Guerra de narrativas, notícias falsas, pós-verdade, negacionismo... Suspeito que o fato de estarmos ainda tão próximos desses fenômenos torne difícil explicá-los ou nomeá-los mais claramente. Eles tumultuam ideias, opiniões e colocam em questão inclusive conceitos cunhados há tantos anos. Cada tempo traz suas peculiaridades, suas transformações (ainda que, por vezes - como na própria guerra - , nos vejamos também tão parecidos com o que fomos 80 anos atrás). Parece-me que talvez seja preciso mais distanciamento para, quem sabe, compreender esses fenômenos tão atuais e ainda tão carentes de elucidação. Provavelmente somente a posteriori, só depois, alguns eventos possam ganhar mais substância em sua significação.
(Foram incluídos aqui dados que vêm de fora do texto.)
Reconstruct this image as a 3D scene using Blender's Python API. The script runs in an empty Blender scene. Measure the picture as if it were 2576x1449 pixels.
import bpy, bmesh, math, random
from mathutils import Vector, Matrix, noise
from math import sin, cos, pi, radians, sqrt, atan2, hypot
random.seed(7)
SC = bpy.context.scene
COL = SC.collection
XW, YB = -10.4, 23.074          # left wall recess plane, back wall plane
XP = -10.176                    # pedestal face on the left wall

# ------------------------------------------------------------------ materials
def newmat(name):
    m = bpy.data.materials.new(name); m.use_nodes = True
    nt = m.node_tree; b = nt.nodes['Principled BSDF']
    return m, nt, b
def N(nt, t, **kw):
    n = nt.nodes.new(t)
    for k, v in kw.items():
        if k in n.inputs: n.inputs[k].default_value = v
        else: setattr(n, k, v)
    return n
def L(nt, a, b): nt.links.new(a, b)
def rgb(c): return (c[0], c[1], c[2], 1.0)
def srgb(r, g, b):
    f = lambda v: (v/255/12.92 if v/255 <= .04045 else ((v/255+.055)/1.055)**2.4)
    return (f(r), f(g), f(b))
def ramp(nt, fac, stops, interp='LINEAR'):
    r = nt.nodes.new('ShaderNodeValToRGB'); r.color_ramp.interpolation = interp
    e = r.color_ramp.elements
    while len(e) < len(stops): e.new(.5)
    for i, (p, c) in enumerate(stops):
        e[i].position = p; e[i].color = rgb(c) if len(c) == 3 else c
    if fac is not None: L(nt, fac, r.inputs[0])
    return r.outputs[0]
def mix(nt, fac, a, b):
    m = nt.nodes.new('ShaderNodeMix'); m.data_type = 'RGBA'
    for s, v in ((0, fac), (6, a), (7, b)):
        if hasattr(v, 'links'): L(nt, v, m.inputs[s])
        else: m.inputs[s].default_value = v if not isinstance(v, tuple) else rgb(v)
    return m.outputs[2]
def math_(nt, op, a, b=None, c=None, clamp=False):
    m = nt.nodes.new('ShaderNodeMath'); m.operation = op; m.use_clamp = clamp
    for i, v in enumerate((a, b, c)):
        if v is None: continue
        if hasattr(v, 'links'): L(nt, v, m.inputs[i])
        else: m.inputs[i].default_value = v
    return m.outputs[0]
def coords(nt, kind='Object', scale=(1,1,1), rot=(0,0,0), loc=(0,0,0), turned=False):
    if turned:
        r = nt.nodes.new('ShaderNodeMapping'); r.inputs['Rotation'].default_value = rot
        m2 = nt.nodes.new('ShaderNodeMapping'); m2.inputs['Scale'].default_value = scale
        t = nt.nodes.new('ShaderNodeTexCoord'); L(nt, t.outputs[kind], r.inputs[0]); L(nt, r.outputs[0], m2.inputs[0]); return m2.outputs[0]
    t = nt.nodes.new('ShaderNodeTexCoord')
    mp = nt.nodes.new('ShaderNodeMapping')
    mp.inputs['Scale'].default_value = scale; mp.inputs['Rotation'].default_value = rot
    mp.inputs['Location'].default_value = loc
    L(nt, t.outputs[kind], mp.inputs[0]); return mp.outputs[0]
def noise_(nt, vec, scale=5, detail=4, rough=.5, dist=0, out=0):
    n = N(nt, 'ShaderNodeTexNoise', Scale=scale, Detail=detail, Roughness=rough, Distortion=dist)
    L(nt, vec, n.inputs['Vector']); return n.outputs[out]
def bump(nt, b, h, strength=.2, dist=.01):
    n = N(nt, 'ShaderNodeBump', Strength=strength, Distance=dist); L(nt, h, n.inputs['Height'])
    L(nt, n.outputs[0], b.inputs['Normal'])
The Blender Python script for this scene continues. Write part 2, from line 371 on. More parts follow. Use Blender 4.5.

E sem dúvida, outras áreas de conhecimento podem trazer contribuições preciosas a esse respeito.

Ficam aqui alguns questionamentos e algumas possibilidades de caminhos para refletir sobre o tema. Ainda que não haja tanta clareza, penso que é fundamental duvidar da imagem e das palavras que chegam até nós. Isso vale para o contexto específico da guerra, bem como para nosso contexto político nacional. É preciso ter cuidado e responsabilidade por aquilo que encontramos tanto dentro quando fora de nós.

Obs.: Vale assistir ao vídeo do Christian Dunker, disponível em seu canal no YouTube, em que ele trata de negacionismo. Nele, o psicanalista elenca diferentes tipos de negacionistas, evidenciando particularidades da negação para a psicanálise.